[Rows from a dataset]
%%

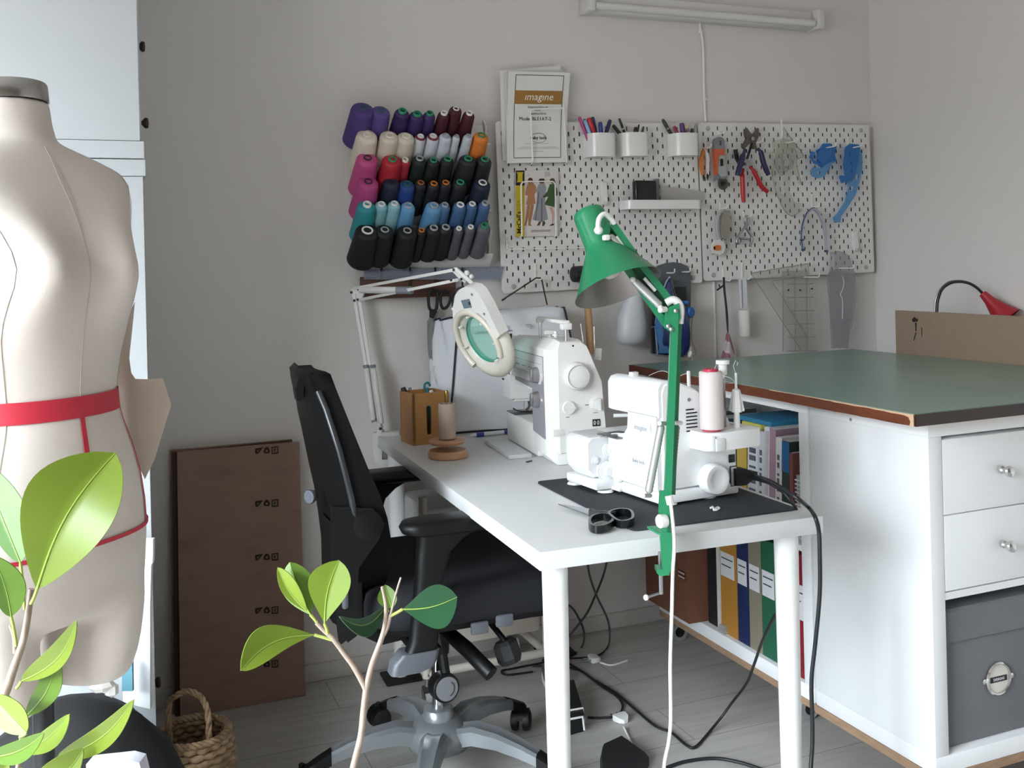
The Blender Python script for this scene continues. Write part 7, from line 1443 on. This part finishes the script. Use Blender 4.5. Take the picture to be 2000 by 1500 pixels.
M().bx((xl + .012, yf + .01, .40), (xr - .012, yb2 - .01, .56), .012).obj('bin', mat('bin_white', '#c9c8c5', .5), t)
def cable(nm, pts, r, label, mt=None, cat='cable'):
    tag(M().tube(smooth_path(pts, 6), r, 8).obj(nm, mt or mat('cord_black'), None, 80), label, cat)
F = lambda x, y, h=.005: onZ(x, y, h)
q = lambda x, y, d: at(x, y, d)
cable('cable', [q(1146, 1090, 2.45), q(1152, 1125, 2.5), q(1166, 1165, 2.6), q(1185, 1205, 2.7), q(1191, 1235, 2.75), F(1188, 1262, .02), F(1172, 1278), F(1150, 1284), F(1110, 1286)], .003, 'black cable drooping in a curve from under the table to the white plug')
cable('cable', [q(1187, 1090, 2.5), q(1178, 1125, 2.6), q(1162, 1165, 2.65), q(1145, 1200, 2.7), q(1120, 1232, 2.72), F(1095, 1262, .02), F(1060, 1290)], .003, 'black cable crossing behind the drooping one under the table')
cable('cable', [q(1085, 1175, 2.6), q(1115, 1185, 2.65), q(1134, 1215, 2.7), q(1141, 1240, 2.72), F(1137, 1262, .012), F(1118, 1280), F(1080, 1290), F(1000, 1306), F(980, 1310), F(990, 1318), F(1040, 1312)], .003, 'black cable looping low beside the left table leg')
cable('cable', [F(1100, 1290), F(1135, 1310), F(1175, 1340), F(1205, 1360), F(1216, 1380), F(1205, 1398), F(1175, 1402), F(1148, 1401)], .0034, 'black cable running back to the power strip')
cable('cable', [F(1300, 1500), F(1340, 1487), F(1395, 1481), F(1440, 1488), F(1480, 1500), F(1560, 1530)], .0042, 'black cable arching over the floor at the front, right of the white lamp cord')
def plug(px, py, ang, label, tail):
    p = F(px, py, .0); W = frame(p, (0, 0, 1), (cos(R(ang)), sin(R(ang)), 0)); t = thing('power_plug', label, 'plug', p, None, 'loose white plugs on the floor')
    M(W).loft([[(x, y, z) for y, z in ((-w, .002), (w, .002), (w, .002 + h), (-w, .002 + h))] for x, w, h in ((-.022, .006, .008), (-.012, .016, .014), (.006, .020, .016), (.014, .018, .015))]).obj('plug_body', WHITE2, t, 40)
    for y in (-.0095, .0095): M(W).tube([(.014, y, .009), (.032, y, .009)], .0022, 8).obj('pin', STEEL, t)
    M().tube(smooth_path(tail, 5), .0028, 8).obj('cord', WHITE2, t, 80)
plug(1160, 1292, 175, 'loose white plug lying near the wall behind the table leg', [F(1172, 1294, .007), F(1195, 1299, .004), F(1225, 1290, .004)]); plug(1213, 1408, 100, 'loose white plug lying on the floor beside the power strip', [F(1218, 1420, .006), F(1228, 1440, .004), F(1237, 1462, .004), F(1236, 1480, .004)])
# power strip
a, b, c3, d3 = F(1080, 1445, 0), F(1142, 1428, 0), F(1122, 1358, 0), F(1090, 1362, 0)
t = thing('power_strip', 'black power strip on the floor behind the left table leg', 'power strip', (a + b) / 2); PS = [a, b, c3, d3]
M().slab(PS, (0, 0, .045)).obj('body', BLACK, t)
for y in (1385, 1402): p0, p1 = F(1105, y + 4, .046), F(1138, y - 2, .046); M().tube([p0, p1, V((p1.x + .004, p1.y, .01))], .003, 8).obj('white_cord', WHITE2, t)
# foot pedal
t = thing('foot_pedal', 'black foot pedal on the floor at the front under the table', 'pedal', F(1215, 1510, 0))
pl = [F(1172, 1500, 0), F(1177, 1475, 0), F(1216, 1457, 0), F(1268, 1495, 0), F(1230, 1560, 0), F(1175, 1555, 0)]
M().loft([[p for p in pl], [p + V((0, 0, .02)) for p in pl], [pl[i].lerp(sum(pl, V()) / 6, .12) + V((0, 0, .034 + (.012 if i in (4, 5) else 0))) for i in range(6)]]).obj('body', mat('pedal_black', '#16171a', .6), t, 30)
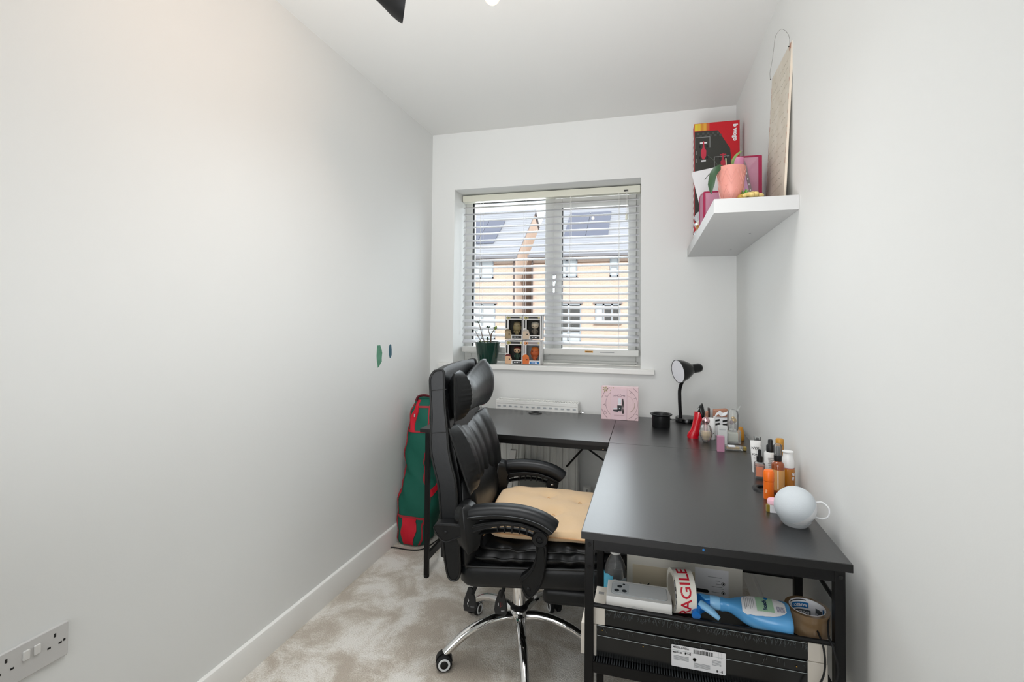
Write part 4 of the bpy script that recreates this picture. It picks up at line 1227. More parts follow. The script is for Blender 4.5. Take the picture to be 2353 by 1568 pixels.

%%

- Objective
Every line should be retyped exactly, with the pictures omitted.

- Task output
The Blender Python script for this scene continues. Write part 7, from line 1443 on. This part finishes the script. Use Blender 4.5. Take the picture to be 2000 by 1500 pixels.
M().bx((xl + .012, yf + .01, .40), (xr - .012, yb2 - .01, .56), .012).obj('bin', mat('bin_white', '#c9c8c5', .5), t)
def cable(nm, pts, r, label, mt=None, cat='cable'):
    tag(M().tube(smooth_path(pts, 6), r, 8).obj(nm, mt or mat('cord_black'), None, 80), label, cat)
F = lambda x, y, h=.005: onZ(x, y, h)
q = lambda x, y, d: at(x, y, d)
cable('cable', [q(1146, 1090, 2.45), q(1152, 1125, 2.5), q(1166, 1165, 2.6), q(1185, 1205, 2.7), q(1191, 1235, 2.75), F(1188, 1262, .02), F(1172, 1278), F(1150, 1284), F(1110, 1286)], .003, 'black cable drooping in a curve from under the table to the white plug')
cable('cable', [q(1187, 1090, 2.5), q(1178, 1125, 2.6), q(1162, 1165, 2.65), q(1145, 1200, 2.7), q(1120, 1232, 2.72), F(1095, 1262, .02), F(1060, 1290)], .003, 'black cable crossing behind the drooping one under the table')
cable('cable', [q(1085, 1175, 2.6), q(1115, 1185, 2.65), q(1134, 1215, 2.7), q(1141, 1240, 2.72), F(1137, 1262, .012), F(1118, 1280), F(1080, 1290), F(1000, 1306), F(980, 1310), F(990, 1318), F(1040, 1312)], .003, 'black cable looping low beside the left table leg')
cable('cable', [F(1100, 1290), F(1135, 1310), F(1175, 1340), F(1205, 1360), F(1216, 1380), F(1205, 1398), F(1175, 1402), F(1148, 1401)], .0034, 'black cable running back to the power strip')
cable('cable', [F(1300, 1500), F(1340, 1487), F(1395, 1481), F(1440, 1488), F(1480, 1500), F(1560, 1530)], .0042, 'black cable arching over the floor at the front, right of the white lamp cord')
def plug(px, py, ang, label, tail):
    p = F(px, py, .0); W = frame(p, (0, 0, 1), (cos(R(ang)), sin(R(ang)), 0)); t = thing('power_plug', label, 'plug', p, None, 'loose white plugs on the floor')
    M(W).loft([[(x, y, z) for y, z in ((-w, .002), (w, .002), (w, .002 + h), (-w, .002 + h))] for x, w, h in ((-.022, .006, .008), (-.012, .016, .014), (.006, .020, .016), (.014, .018, .015))]).obj('plug_body', WHITE2, t, 40)
    for y in (-.0095, .0095): M(W).tube([(.014, y, .009), (.032, y, .009)], .0022, 8).obj('pin', STEEL, t)
    M().tube(smooth_path(tail, 5), .0028, 8).obj('cord', WHITE2, t, 80)
plug(1160, 1292, 175, 'loose white plug lying near the wall behind the table leg', [F(1172, 1294, .007), F(1195, 1299, .004), F(1225, 1290, .004)]); plug(1213, 1408, 100, 'loose white plug lying on the floor beside the power strip', [F(1218, 1420, .006), F(1228, 1440, .004), F(1237, 1462, .004), F(1236, 1480, .004)])
# power strip
a, b, c3, d3 = F(1080, 1445, 0), F(1142, 1428, 0), F(1122, 1358, 0), F(1090, 1362, 0)
t = thing('power_strip', 'black power strip on the floor behind the left table leg', 'power strip', (a + b) / 2); PS = [a, b, c3, d3]
M().slab(PS, (0, 0, .045)).obj('body', BLACK, t)
for y in (1385, 1402): p0, p1 = F(1105, y + 4, .046), F(1138, y - 2, .046); M().tube([p0, p1, V((p1.x + .004, p1.y, .01))], .003, 8).obj('white_cord', WHITE2, t)
# foot pedal
t = thing('foot_pedal', 'black foot pedal on the floor at the front under the table', 'pedal', F(1215, 1510, 0))
pl = [F(1172, 1500, 0), F(1177, 1475, 0), F(1216, 1457, 0), F(1268, 1495, 0), F(1230, 1560, 0), F(1175, 1555, 0)]
M().loft([[p for p in pl], [p + V((0, 0, .02)) for p in pl], [pl[i].lerp(sum(pl, V()) / 6, .12) + V((0, 0, .034 + (.012 if i in (4, 5) else 0))) for i in range(6)]]).obj('body', mat('pedal_black', '#16171a', .6), t, 30)
Write part 4 of the bpy script that recreates this picture. It picks up at line 1227. More parts follow. The script is for Blender 4.5. Take the picture to be 2353 by 1568 pixels.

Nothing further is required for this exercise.